AIM OF THE TASK: Lines holding the string "Write" are the ones to copy; find them all in the data.

--------------------------------

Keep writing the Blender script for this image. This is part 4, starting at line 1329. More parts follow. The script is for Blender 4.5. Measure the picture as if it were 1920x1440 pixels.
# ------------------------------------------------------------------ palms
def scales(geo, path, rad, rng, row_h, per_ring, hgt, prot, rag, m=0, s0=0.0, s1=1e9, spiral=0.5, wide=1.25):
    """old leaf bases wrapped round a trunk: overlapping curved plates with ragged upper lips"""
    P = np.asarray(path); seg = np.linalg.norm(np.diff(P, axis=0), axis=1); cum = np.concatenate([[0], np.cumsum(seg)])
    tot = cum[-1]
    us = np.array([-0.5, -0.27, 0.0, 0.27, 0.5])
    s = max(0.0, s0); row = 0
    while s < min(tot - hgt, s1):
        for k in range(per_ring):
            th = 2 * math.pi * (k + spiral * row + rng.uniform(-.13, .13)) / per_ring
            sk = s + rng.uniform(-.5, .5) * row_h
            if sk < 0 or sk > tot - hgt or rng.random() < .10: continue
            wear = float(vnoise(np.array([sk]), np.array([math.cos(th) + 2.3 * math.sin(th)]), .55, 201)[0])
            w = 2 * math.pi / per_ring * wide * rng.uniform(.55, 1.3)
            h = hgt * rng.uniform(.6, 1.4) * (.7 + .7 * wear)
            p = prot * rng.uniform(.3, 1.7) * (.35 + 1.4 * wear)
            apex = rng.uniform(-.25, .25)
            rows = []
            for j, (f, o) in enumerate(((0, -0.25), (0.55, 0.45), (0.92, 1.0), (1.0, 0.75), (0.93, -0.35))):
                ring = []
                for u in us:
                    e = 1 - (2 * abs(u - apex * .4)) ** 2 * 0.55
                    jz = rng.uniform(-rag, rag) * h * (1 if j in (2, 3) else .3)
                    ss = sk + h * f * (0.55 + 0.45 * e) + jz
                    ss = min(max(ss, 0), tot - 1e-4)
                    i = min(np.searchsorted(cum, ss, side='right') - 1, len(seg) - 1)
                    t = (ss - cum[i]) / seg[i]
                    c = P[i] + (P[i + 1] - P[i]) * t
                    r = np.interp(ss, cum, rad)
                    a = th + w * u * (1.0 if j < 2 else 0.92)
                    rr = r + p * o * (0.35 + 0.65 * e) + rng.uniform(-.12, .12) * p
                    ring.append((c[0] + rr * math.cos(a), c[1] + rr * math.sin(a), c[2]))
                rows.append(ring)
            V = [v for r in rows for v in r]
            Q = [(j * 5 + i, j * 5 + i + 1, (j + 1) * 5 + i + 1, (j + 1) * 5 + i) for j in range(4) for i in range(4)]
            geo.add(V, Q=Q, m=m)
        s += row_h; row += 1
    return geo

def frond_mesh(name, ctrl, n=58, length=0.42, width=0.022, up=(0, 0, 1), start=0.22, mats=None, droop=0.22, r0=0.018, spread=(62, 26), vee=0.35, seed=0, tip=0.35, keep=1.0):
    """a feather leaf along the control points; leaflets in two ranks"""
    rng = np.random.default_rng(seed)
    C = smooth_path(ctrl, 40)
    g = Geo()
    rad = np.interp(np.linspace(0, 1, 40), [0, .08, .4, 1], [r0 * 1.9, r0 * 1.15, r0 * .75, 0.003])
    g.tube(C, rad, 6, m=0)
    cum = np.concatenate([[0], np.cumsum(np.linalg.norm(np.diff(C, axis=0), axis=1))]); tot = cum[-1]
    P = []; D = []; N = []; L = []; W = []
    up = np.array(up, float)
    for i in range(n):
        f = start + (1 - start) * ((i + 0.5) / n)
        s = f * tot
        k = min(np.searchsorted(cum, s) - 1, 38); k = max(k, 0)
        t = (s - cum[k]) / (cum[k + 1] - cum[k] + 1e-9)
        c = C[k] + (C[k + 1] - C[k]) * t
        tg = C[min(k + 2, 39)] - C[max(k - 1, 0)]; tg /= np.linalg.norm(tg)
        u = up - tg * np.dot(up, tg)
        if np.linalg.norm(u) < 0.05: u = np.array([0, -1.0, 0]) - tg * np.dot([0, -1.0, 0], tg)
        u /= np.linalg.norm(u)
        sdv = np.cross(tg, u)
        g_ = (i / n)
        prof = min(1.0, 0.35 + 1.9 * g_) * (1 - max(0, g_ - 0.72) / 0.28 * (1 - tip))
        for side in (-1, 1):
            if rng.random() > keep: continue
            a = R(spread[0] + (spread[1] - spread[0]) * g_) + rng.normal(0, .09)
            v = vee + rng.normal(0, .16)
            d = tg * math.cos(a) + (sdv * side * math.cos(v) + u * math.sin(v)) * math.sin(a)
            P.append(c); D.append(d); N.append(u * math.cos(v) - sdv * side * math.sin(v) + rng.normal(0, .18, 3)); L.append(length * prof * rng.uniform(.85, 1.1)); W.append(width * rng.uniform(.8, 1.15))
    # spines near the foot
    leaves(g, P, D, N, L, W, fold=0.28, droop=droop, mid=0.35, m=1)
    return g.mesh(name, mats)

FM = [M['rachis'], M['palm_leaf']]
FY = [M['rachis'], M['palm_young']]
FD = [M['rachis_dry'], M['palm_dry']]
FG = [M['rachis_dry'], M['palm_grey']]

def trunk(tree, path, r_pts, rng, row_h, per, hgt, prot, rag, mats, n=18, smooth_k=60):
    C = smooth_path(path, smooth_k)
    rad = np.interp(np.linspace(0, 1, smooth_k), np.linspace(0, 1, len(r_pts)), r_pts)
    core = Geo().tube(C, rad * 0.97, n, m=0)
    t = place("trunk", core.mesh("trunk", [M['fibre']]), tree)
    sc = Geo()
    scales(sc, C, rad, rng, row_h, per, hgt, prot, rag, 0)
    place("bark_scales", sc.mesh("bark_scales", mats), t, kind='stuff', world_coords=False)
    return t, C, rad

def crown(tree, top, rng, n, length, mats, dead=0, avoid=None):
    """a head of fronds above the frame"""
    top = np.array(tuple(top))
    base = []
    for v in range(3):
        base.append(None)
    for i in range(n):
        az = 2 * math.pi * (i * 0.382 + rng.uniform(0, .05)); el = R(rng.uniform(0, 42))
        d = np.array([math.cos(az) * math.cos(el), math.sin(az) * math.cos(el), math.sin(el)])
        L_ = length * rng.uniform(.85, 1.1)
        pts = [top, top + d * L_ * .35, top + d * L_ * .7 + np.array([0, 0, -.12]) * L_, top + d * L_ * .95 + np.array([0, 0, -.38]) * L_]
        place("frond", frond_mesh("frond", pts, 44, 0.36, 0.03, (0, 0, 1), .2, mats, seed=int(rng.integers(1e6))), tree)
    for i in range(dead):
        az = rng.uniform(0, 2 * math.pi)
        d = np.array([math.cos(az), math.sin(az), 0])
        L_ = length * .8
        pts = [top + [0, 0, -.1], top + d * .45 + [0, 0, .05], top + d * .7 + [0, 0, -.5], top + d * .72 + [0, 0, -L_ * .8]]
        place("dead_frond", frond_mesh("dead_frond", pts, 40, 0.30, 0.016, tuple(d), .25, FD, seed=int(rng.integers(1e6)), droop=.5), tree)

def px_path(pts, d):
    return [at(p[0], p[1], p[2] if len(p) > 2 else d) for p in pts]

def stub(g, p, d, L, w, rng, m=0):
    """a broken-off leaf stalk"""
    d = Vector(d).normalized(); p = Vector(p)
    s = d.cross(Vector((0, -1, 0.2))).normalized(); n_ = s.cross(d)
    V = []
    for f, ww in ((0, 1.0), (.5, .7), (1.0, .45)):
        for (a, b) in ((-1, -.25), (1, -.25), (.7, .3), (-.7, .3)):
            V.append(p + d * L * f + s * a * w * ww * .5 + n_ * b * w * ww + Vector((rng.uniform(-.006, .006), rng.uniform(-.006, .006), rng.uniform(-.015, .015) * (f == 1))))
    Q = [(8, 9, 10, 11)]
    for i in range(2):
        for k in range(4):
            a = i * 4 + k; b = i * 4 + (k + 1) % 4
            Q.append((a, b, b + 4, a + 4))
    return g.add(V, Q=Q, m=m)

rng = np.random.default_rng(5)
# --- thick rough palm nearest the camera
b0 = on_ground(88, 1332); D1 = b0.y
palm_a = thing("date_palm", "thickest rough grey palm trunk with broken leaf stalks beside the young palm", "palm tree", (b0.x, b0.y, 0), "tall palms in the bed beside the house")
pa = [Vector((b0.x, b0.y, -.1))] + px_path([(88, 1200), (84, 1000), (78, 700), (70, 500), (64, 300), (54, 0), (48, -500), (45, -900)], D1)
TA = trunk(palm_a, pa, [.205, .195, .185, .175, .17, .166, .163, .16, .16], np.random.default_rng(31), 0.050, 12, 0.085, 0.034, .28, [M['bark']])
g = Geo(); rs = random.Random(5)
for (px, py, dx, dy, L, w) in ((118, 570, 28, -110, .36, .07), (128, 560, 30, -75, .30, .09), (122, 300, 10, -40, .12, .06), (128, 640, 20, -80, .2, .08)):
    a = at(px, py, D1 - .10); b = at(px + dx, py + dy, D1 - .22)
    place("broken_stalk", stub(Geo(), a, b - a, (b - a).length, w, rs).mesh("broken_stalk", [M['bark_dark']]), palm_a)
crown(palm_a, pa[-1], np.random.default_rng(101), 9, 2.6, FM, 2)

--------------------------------

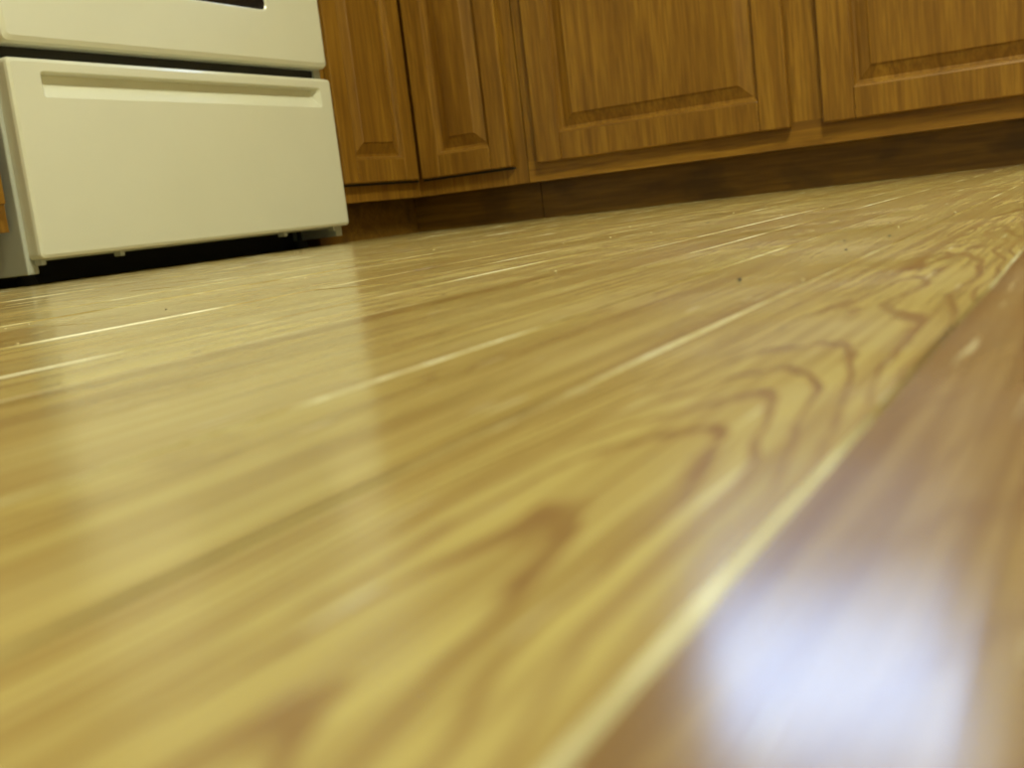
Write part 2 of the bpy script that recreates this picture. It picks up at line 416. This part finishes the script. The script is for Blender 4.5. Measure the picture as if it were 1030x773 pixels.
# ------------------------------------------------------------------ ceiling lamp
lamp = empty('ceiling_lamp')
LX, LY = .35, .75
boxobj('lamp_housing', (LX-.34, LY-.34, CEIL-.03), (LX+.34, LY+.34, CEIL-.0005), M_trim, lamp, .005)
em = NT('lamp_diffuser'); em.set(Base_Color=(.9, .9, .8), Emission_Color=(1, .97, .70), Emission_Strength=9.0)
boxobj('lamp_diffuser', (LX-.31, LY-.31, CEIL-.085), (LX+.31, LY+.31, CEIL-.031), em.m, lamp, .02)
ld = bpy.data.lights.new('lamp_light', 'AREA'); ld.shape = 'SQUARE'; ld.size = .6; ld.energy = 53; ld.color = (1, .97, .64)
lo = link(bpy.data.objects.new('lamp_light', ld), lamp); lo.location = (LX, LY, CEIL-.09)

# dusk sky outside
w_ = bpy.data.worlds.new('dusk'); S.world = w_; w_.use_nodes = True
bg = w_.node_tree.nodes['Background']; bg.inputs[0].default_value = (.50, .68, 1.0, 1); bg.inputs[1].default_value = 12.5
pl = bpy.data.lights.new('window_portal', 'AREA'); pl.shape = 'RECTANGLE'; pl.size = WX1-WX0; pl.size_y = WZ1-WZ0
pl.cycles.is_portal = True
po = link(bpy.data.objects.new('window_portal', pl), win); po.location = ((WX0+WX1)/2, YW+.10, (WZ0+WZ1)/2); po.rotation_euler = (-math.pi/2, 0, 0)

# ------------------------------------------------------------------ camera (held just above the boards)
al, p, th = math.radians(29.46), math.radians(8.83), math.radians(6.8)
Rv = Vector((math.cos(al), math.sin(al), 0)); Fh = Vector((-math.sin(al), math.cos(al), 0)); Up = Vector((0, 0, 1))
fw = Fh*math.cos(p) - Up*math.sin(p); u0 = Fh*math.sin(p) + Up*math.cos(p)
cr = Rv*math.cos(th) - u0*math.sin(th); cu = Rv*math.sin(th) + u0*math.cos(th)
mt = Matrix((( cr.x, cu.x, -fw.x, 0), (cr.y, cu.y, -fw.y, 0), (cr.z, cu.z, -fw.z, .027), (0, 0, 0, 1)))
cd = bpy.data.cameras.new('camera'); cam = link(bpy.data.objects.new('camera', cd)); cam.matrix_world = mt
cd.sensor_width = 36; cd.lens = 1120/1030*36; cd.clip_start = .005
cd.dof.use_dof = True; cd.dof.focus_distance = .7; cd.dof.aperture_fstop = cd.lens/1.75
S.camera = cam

--------------------------------

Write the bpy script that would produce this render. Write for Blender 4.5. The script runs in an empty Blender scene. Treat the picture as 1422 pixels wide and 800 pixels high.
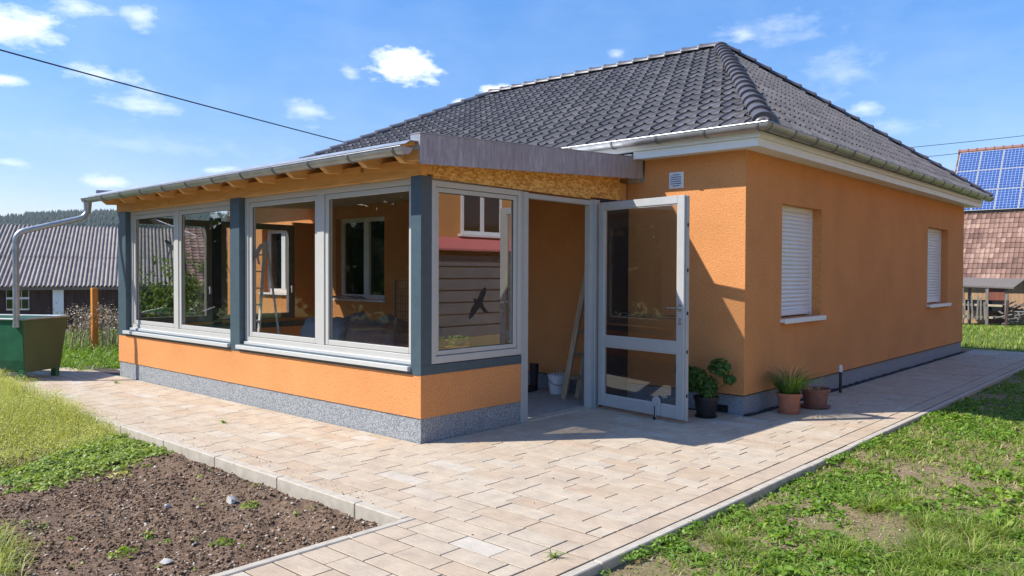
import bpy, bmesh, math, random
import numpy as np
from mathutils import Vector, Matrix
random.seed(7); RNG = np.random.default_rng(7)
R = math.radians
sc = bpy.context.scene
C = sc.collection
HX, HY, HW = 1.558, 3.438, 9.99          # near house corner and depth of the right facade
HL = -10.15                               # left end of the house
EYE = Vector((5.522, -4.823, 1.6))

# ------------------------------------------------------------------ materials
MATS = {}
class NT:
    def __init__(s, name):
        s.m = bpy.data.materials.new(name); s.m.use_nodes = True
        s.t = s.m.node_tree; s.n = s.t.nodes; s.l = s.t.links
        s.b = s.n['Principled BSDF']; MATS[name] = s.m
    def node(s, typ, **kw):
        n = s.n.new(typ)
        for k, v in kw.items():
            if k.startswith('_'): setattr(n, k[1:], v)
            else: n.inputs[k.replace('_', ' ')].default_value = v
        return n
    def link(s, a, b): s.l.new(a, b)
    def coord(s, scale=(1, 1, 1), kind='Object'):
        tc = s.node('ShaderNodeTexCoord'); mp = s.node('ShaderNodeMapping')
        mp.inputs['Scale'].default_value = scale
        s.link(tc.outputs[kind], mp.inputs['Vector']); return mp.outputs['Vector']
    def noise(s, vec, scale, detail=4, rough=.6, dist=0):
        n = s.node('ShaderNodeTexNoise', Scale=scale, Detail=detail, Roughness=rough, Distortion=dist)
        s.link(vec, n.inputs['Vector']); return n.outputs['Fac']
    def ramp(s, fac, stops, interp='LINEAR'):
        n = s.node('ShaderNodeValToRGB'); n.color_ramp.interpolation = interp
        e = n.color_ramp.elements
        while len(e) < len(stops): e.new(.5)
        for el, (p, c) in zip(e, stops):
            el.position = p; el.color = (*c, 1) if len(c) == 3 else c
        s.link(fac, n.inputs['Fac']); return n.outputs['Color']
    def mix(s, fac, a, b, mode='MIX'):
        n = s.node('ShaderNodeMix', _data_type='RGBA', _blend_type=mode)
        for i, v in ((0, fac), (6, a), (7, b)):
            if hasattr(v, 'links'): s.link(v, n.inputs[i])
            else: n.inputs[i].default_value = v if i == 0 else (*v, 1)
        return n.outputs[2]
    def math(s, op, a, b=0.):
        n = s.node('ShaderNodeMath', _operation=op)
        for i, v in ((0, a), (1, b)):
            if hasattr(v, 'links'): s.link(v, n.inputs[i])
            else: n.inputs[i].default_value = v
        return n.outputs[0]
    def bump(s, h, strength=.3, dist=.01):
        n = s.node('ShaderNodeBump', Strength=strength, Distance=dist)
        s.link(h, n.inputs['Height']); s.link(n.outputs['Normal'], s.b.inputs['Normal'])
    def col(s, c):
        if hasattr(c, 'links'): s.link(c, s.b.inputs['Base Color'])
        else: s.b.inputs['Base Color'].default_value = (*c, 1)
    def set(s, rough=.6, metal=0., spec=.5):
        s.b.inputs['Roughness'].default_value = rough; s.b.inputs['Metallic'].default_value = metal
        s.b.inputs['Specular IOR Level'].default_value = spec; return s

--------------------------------

SOLUTION:
Write part 2 of the bpy script that recreates this picture. It picks up at line 416. This part finishes the script. The script is for Blender 4.5. Measure the picture as if it were 1030x773 pixels.
Write the bpy script that would produce this render. Write for Blender 4.5. The script runs in an empty Blender scene. Treat the picture as 1422 pixels wide and 800 pixels high.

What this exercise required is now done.